Use the Worksheet to Ensure Your Key Scenes are There and in Order

The worksheet sets out—in order—the key scenes that appear in most commercial stories—novels or screenplays. In the middle column, descriptions and examples are provided. The details of your own story go in the far-right column. If a particular scene-type is missing from your manuscript, key in: none.

Like mile-marker signs along I-75, key scene types appear at predictable points. The structure that develops isn’t a formula or a must-follow plan. Rather, it’s the result of extensive study by many story-smart people, who have documented how good commercially successful stories work.

Use the Worksheet to Plan Your Story

Relying on your ideas and what you’ve already decided about your story, fill in the parts you know. From there, brainstorm to discover possible scenes that would link up the scenes you know. Just key these in; don’t carve them in authorial stone. In future passes through the story world, you’ll raise the stakes, deepen connections and conflicts among character and maybe even devise more interesting settings.

The worksheet is just a tool to prevent writer-stuck-in-the-mud syndrome. You can even use the worksheet to develop several different plots that deliver on your premise—a way to try the plot on quickly and see which one you like best.

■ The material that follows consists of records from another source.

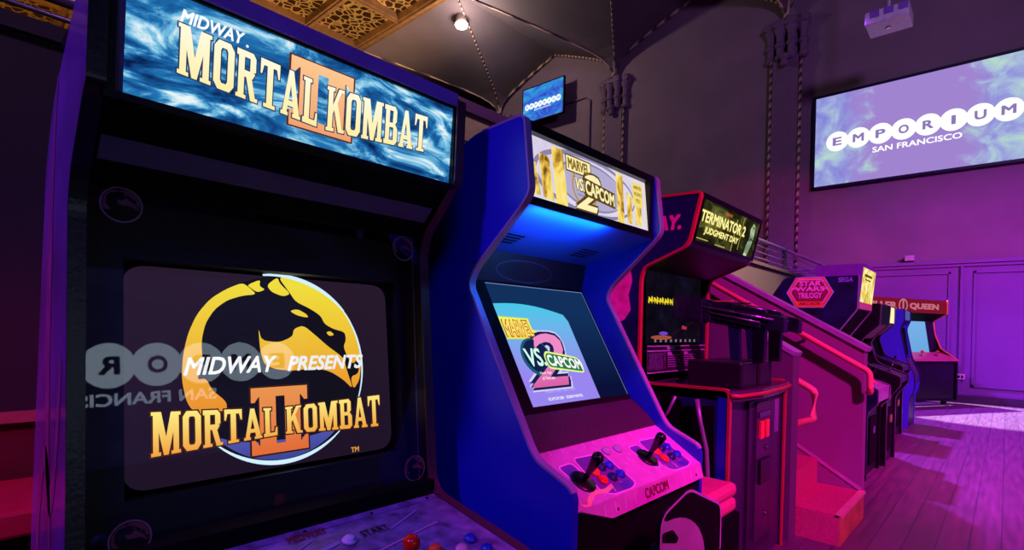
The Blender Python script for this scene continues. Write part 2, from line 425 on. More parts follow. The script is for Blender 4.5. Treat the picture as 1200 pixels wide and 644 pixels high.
# fan vaults along the screen wall
ZS = 8.22
CY = [3.78+4.49*k for k in range(-2, 5)]
PR = [(0, 0), (.012, .13), (.035, .24), (.08, .34), (.15, .43), (.27, .53), (.5, .69), (.75, .85), (1, 1)]
def rib(c, p): return [(c[0]+(p[0]-c[0])*h, c[1]+(p[1]-c[1])*h, c[2]+(p[2]-c[2])*z) for h, z in PR]
mb = MB(); walls_arch = []; groins = []
for cy in CY:
    c = (XW-.12, cy, ZS)
    T = [(XW-.02, cy-2.245, ZC-.02), (XE, cy-2.245, ZC), (XE, cy, ZC), (XE, cy+2.245, ZC), (XW-.02, cy+2.245, ZC-.02)]
    R_ = [rib(c, t) for t in T]
    for a, b in zip(R_, R_[1:]):
        for i in range(len(PR)-1):
            if i == 0 : mb.face([a[0], a[1], b[1]], True)
            else: mb.face([a[i], a[i+1], b[i+1], b[i]], True)
    walls_arch += [R_[0], R_[4]]; groins += [R_[1], R_[3]]
struct(mb.build('ceiling_vault', VAULT))
mb = MB()
for r_ in walls_arch: mb.tube([(x-.03, y, z-.02) for x, y, z in r_], .045, 6)
for r_ in groins: mb.tube([(x, y, z-.02) for x, y, z in r_], .026, 6)
struct(mb.build('trim_5', ROPE))
mb = MB().tube([(XE+.02, YF, ZC-.03), (XE+.02, YB, ZC-.03)], .05, 6)
struct(mb.build('trim_6', BEAM))
# pilasters: shaft, two rope mouldings, bracket capital
for i, cy in enumerate(CY):
    if cy < 0: continue
    sh = MB().box(XW-.13, XW, cy-.27, cy+.27, 2.65, 7.4).build('trim_%d' % (10+3*i), PLAS); struct(sh)
    rp = MB().tube([(XW-.10, cy-.31, 2.65), (XW-.10, cy-.31, 7.4)], .034, 8).tube([(XW-.10, cy+.31, 2.65), (XW-.10, cy+.31, 7.4)], .034, 8).build('trim_%d' % (11+3*i), ROPE); struct(rp)
    mb = MB()
    for dy, d_ in ((-.34, .05), (-.12, .13), (.12, .13), (.34, .05)):
        mb.lathe((XW-d_, cy+dy, 7.34), (0, 0, 1), [(0, 0), (.06, 0), (.115, .05), (.12, .10), (.085, .13), (.085, .30), (.12, .33), (.125, .38), (.09, .42), (.09, .58), (.13, .66), (.15, .72), (.15, .80), (.135, .82), (.145, .92), (0, .92)], 8)
        mb.box(XW-d_-.15, XW, cy+dy-.125, cy+dy+.125, 8.08, 8.18)
    mb.lathe((XW-.24, cy, 7.16), (0, 0, 1), [(.0, 0), (.06, .02), (.09, .08), (.06, .15), (.10, .2), (.12, .26)], 10)
    struct(mb.build('trim_%d' % (12+3*i), PLAS, bevel=.01))

# mezzanine behind the row of machines
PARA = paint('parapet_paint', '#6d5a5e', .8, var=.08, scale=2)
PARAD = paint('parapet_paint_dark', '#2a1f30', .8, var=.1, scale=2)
struct(MB().box(X0R, XW, 2.42, YB, .9, 1.02).build('floor_mezzanine', paint('mezz_floor', '#3a3036', .7)))
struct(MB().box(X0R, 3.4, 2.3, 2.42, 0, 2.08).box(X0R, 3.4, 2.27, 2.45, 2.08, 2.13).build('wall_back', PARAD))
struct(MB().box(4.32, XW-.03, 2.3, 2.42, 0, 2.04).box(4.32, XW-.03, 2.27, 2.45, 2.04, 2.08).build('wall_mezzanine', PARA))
struct(MB().box(X0R, 1.4, 2.275, 2.3, 0, .86).build('wall_left', paint('red_wainscot', '#5a1428', .6)))
struct(MB().box(X0R, 1.4, 2.25, 2.3, .86, .89).build('trim_7', paint('red_cap', '#b05a68', .5)))
PURB = paint('purple_beam', '#4a2168', .5)
struct(MB().box(3.7, 5.3, 5, 5.12, 1.02, 3.84).build('wall_bar', paint('bar_wall', '#8d7478', .8)))
struct(MB().box(3.65, 5.35, 4.95, 5.17, 3.84, 3.98).build('trim_8', PURB))

# stairs between the gun machine and the spaceship machine
STAIRP = paint('stringer_paint', '#8a5a86', .6, var=.05, scale=2)
CARP = paint('red_carpet', '#b84068', .9, var=.18, scale=60)
WOODR = paint('oak_riser', '#b08a4a', .5, var=.3, scale=8)
mb = MB()
for k in range(6):
    mb.box(3.52, 4.2, .68+.27*k, 2.42, .172*k, .172*(k+1))
st = mb.build('stairs', [CARP]); struct(st)
struct(MB().box(3.52, 4.19, .672, .68, 0, .165).build('stairs_riser', WOODR))
struct(MB().box(3.52, 4.2, .664, .70, .160, .178).build('stairs_nosing', paint('nosing', '#d8a890', .4)))
prof = [(.69, 0), (2.42, 0), (2.42, 2.04), (2.32, 2.04), (.69, 1.113)]
struct(MB().prism(prof, 4.2, 4.31).build('wall_stairs_right', STAIRP))
struct(MB().ribbon([(.67, 1.105), (2.3, 2.032)], 4.185, 4.325, .03).build('trim_9', paint('cap_lilac', '#9a86b4', .5)))
struct(MB().ribbon([(.69, .18), (2.3, 1.14)], 4.192, 4.2, .02).build('baseboard_stairs', paint('skirt_lilac', '#b884b4', .5)))
prof = [(.905, 0), (2.3, 0), (2.3, 1.88), (.905, 1.087)]
struct(MB().prism(prof, 3.39, 3.52).build('wall_stairs_left', paint('stair_guard', '#5d4a62', .65, var=.05)))
struct(MB().ribbon([(.895, 1.08), (2.3, 1.88)], 3.385, 3.53, .025).build('trim_10', paint('cap_lilac', '#9a86b4', .5)))

RED = paint('red_rail_paint', '#f09a84', .4, var=.05)
world()
t = thing('handrail', 'long sloping red handrail on the pink wall of the stairs', 'handrail', (4.12, .64, .96))
MB().tube(rounded([(4.12, 2.2, 1.865), (4.12, .645, .965), (4.12, .638, .835), (4.19, .66, .825)], .03), .019, 8).build('rail', RED, t)
for y, z in ((1.05, 1.19), (1.9, 1.68)): MB().tube([(4.12, y, z), (4.2, y, z-.04)], .01, 6).build('bracket', CHROME, t)
t = thing('handrail', 'short looped red handrail end beside the coin-operated gun machine', 'handrail', (3.58, .84, .92))
MB().tube(rounded([(3.58, 1.6, 1.27), (3.58, .95, .925), (3.58, .835, .862), (3.58, .835, .695), (3.575, .93, .655), (3.525, 1.0, .63)], .02, 3), .021, 8).build('rail', RED, t)
MB().tube([(3.58, 1.4, 1.155), (3.52, 1.4, 1.13)], .01, 6).build('bracket', CHROME, t)
world()

# mezzanine railings
RAILP = paint('railing_paint', '#8d7a9c', .35, .6)
def railing(x0, x1, y, z0, z1, posts, label, bars=3):
    t = thing('railing', label, 'railing', (x0, y, z0))
    MB().tube([(x0, y, z1), (x1, y, z1)], .024, 8).build('top_rail', RAILP, t)
    for k in range(1, bars+1):
        z = z0 + (z1-z0)*k/(bars+1); MB().tube([(x0, y, z), (x1, y, z)], .009, 6).build('bar', RAILP, t)
    for x in posts: MB().box(x-.02, x+.02, y-.03, y+.03, z0, z1+.02).build('post', RAILP, t)
    world()
railing(4.4, 12.9, 2.36, 2.08, 2.39, (4.5, 6.4, 8.3, 10.3, 12.6), 'grey metal railing on the mezzanine wall behind the stairs')
railing(-1.0, 3.3, 2.36, 2.13, 2.26, (-.8, 1.4, 3.2), 'dark metal rail on the low wall behind the nearest machine', 1)

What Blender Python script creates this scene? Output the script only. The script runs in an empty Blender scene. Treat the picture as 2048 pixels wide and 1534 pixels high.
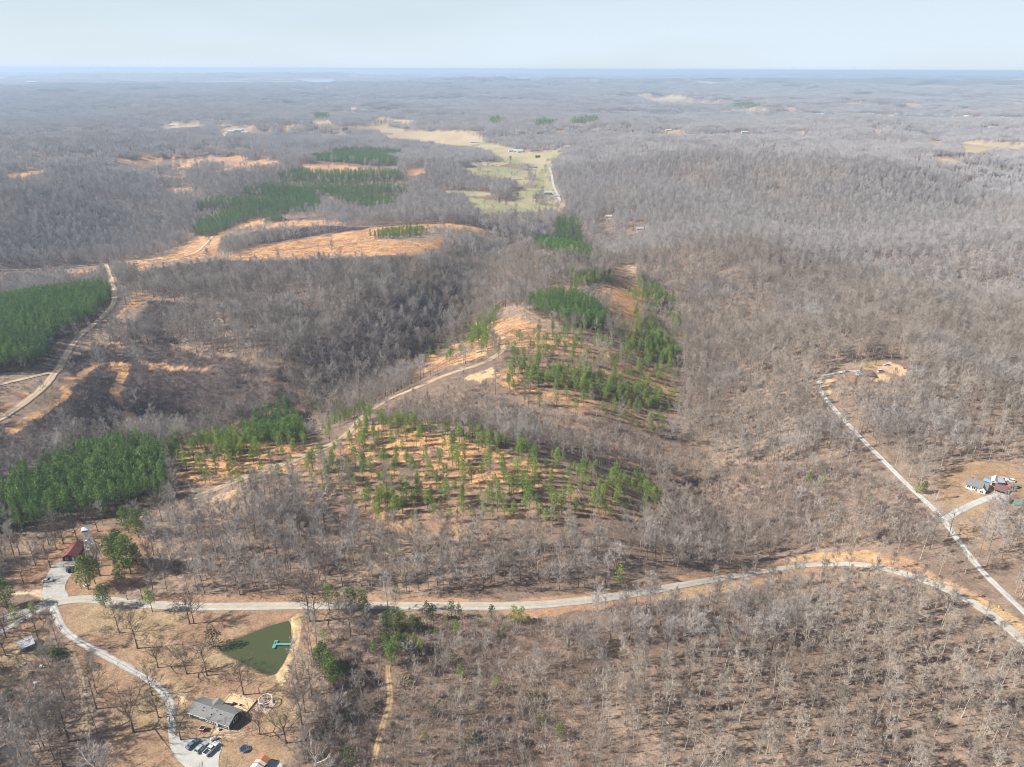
import bpy, bmesh, math, random
import numpy as np
from mathutils import Vector, Matrix

SC = bpy.context.scene
COL = SC.collection
R = math.radians

# ------------------------------------------------------------------ camera
CAM_H = 220.0
FPX, CX, CY = 1420.0, 1024.0, 767.0            # photograph is 2048 x 1534
PITCH, ROLL = R(23.90), 0.0039
FWD = np.array([0, math.cos(PITCH), -math.sin(PITCH)])
_r = np.array([1.0, 0, 0]); _u = np.array([0, math.sin(PITCH), math.cos(PITCH)])
RGT = _r * math.cos(ROLL) + _u * math.sin(ROLL)
UPV = _u * math.cos(ROLL) - _r * math.sin(ROLL)
cam_d = bpy.data.cameras.new('camera'); cam = bpy.data.objects.new('camera', cam_d); COL.objects.link(cam)
cam_d.sensor_fit = 'HORIZONTAL'; cam_d.sensor_width = 36.0; cam_d.lens = 36.0 * FPX / 2048.0
cam_d.clip_start = 1.0; cam_d.clip_end = 200000.0
m = Matrix.Identity(4)
for i in range(3):
    m[i][0], m[i][1], m[i][2] = RGT[i], UPV[i], -FWD[i]
m[2][3] = CAM_H
cam.matrix_world = m
SC.camera = cam

# ------------------------------------------------------------------ sky, sun, exposure
SUN_EL, SUN_AZ = R(39.0), R(188.0)             # azimuth of the direction TO the sun, from +x counter-clockwise
to_sun = Vector((math.cos(SUN_AZ) * math.cos(SUN_EL), math.sin(SUN_AZ) * math.cos(SUN_EL), math.sin(SUN_EL)))
world = bpy.data.worlds.new('World'); SC.world = world; world.use_nodes = True
wn, wl = world.node_tree.nodes, world.node_tree.links
wn.clear()
w_out = wn.new('ShaderNodeOutputWorld'); w_bg = wn.new('ShaderNodeBackground')
w_sky = wn.new('ShaderNodeTexSky'); w_sky.sky_type = 'NISHITA'; w_sky.sun_disc = False
w_sky.sun_elevation = SUN_EL
w_sky.sun_rotation = math.pi / 2 - SUN_AZ       # Nishita rotation runs clockwise from +y
w_sky.altitude = 250.0; w_sky.air_density = 1.0; w_sky.dust_density = 0.5; w_sky.ozone_density = 2.2
# thin high cirrus veil, streaked along one direction, on the sky sphere
w_tc = wn.new('ShaderNodeTexCoord'); w_map = wn.new('ShaderNodeMapping')
w_map.inputs['Scale'].default_value = (1.3, 1.0, 9.0); w_map.inputs['Rotation'].default_value = (R(3), R(5), R(20))
w_nz = wn.new('ShaderNodeTexNoise'); w_nz.inputs['Scale'].default_value = 1.3; w_nz.inputs['Detail'].default_value = 3.0
w_nz.inputs['Roughness'].default_value = 0.5
w_rmp = wn.new('ShaderNodeMapRange'); w_rmp.inputs['From Min'].default_value = 0.36; w_rmp.inputs['From Max'].default_value = 0.62
w_rmp.inputs['To Min'].default_value = 0.74; w_rmp.inputs['To Max'].default_value = 0.97
w_mix = wn.new('ShaderNodeMix'); w_mix.data_type = 'RGBA'
w_mix.inputs['B'].default_value = (8.0, 9.3, 10.5, 1)
wl.new(w_tc.outputs['Generated'], w_map.inputs['Vector']); wl.new(w_map.outputs['Vector'], w_nz.inputs['Vector'])
wl.new(w_nz.outputs['Fac'], w_rmp.inputs['Value'])
# the veil is seen through a longer slant low down, so it thins towards the zenith
w_sep = wn.new('ShaderNodeSeparateXYZ'); w_el = wn.new('ShaderNodeMapRange'); w_el.inputs['From Min'].default_value = 0.02; w_el.inputs['From Max'].default_value = 0.45
w_el.inputs['To Min'].default_value = 1.0; w_el.inputs['To Max'].default_value = 0.06
w_mul = wn.new('ShaderNodeMath'); w_mul.operation = 'MULTIPLY'
wl.new(w_tc.outputs['Generated'], w_sep.inputs[0]); wl.new(w_sep.outputs['Z'], w_el.inputs['Value'])
wl.new(w_rmp.outputs['Result'], w_mul.inputs[0]); wl.new(w_el.outputs['Result'], w_mul.inputs[1]); wl.new(w_mul.outputs[0], w_mix.inputs['Factor'])
wl.new(w_sky.outputs['Color'], w_mix.inputs['A'])
wl.new(w_mix.outputs['Result'], w_bg.inputs['Color'])
w_bg.inputs['Strength'].default_value = 0.05
wl.new(w_bg.outputs['Background'], w_out.inputs['Surface'])

sun_d = bpy.data.lights.new('sun', 'SUN'); sun_d.energy = 5.0; sun_d.angle = R(0.53); sun_d.color = (1.0, 0.955, 0.89)
sun = bpy.data.objects.new('sun', sun_d); COL.objects.link(sun)
sun.rotation_euler = to_sun.to_track_quat('Z', 'Y').to_euler(); sun.location = to_sun * 500

SC.view_settings.view_transform = 'Standard'; SC.view_settings.look = 'None'
SC.view_settings.exposure = 0.93; SC.view_settings.gamma = 1.0; SC.view_settings.use_curve_mapping = False
SC.render.engine = 'CYCLES'
cy = SC.cycles
cy.max_bounces = 4; cy.diffuse_bounces = 2; cy.glossy_bounces = 2; cy.transmission_bounces = 2
cy.volume_bounces = 0; cy.transparent_max_bounces = 4
cy.caustics_reflective = False; cy.caustics_refractive = False
cy.use_denoising = True
cy.denoiser = 'OPENIMAGEDENOISE'; cy.denoising_input_passes = 'RGB_ALBEDO_NORMAL'; cy.denoising_prefilter = 'ACCURATE'
cy.use_adaptive_sampling = False
cy.pixel_filter_type = 'BLACKMAN_HARRIS'; cy.filter_width = 1.0

# ------------------------------------------------------------------ noise, projection, height field
def _hash(ix, iy, s):
    n = (ix * 374761393 + iy * 668265263 + s * 1274126177) & 0xffffffff
    n = ((n ^ (n >> 13)) * 1274126177) & 0xffffffff
    n = ((n ^ (n >> 15)) * 2246822519) & 0xffffffff
    return ((n ^ (n >> 16)) & 0xffff) / 65535.0
def vnoise(x, y, s=0):
    """smooth value noise in -1..1"""
    x = np.asarray(x, float); y = np.asarray(y, float)
    ix = np.floor(x).astype(np.int64); iy = np.floor(y).astype(np.int64)
    fx = x - ix; fy = y - iy
    fx = fx * fx * fx * (fx * (fx * 6 - 15) + 10); fy = fy * fy * fy * (fy * (fy * 6 - 15) + 10)
    a = _hash(ix, iy, s); b = _hash(ix + 1, iy, s); c = _hash(ix, iy + 1, s); d = _hash(ix + 1, iy + 1, s)
    return ((a + (b - a) * fx) * (1 - fy) + (c + (d - c) * fx) * fy) * 2 - 1
def fbm(x, y, s=0, o=3, g=0.5):
    t = 0.0; a = 1.0; n = 0.0
    for k in range(o):
        t = t + a * vnoise(x * 2 ** k + 13.7 * k, y * 2 ** k - 7.1 * k, s + k); n += a; a *= g
    return t / n
def sstep(a, b, x):
    t = np.clip((x - a) / (b - a), 0, 1); return t * t * (3 - 2 * t)
def rays(uv):
    uv = np.atleast_2d(np.asarray(uv, float))
    return FWD + RGT * ((uv[:, :1] - CX) / FPX) + UPV * ((CY - uv[:, 1:2]) / FPX)
def flat(uv):
    d = rays(uv); return d[:, :2] * (CAM_H / -d[:, 2:3])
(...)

Note: This is not the only way to write a story.
It’s a tool to be used—or not—as you plan or revise. It’s simply one tool many writers have found helpful.

Use the Worksheet to Revise Your Draft

The Novel Analysis Worksheet is one of the tools AuthorSpark editors use during a Power-Up Edit. During the second read of a novel [the first read is just for enjoying the story], we describe each scene where it appears in the structure. And we note the pieces that are missing. For example, if a novel dives right into the action of the whole-story story question, next to HOOK and BRIDGING CONFLICT we’d key in: none.

Authors can use the worksheet this way, too. After a draft is complete, describe your key scenes where they fall in the structure. With the manuscript in the standard format, carefully note the page number/percentage where the scene mile markers fall. This will help you finetune pacing and add development where it’s needed.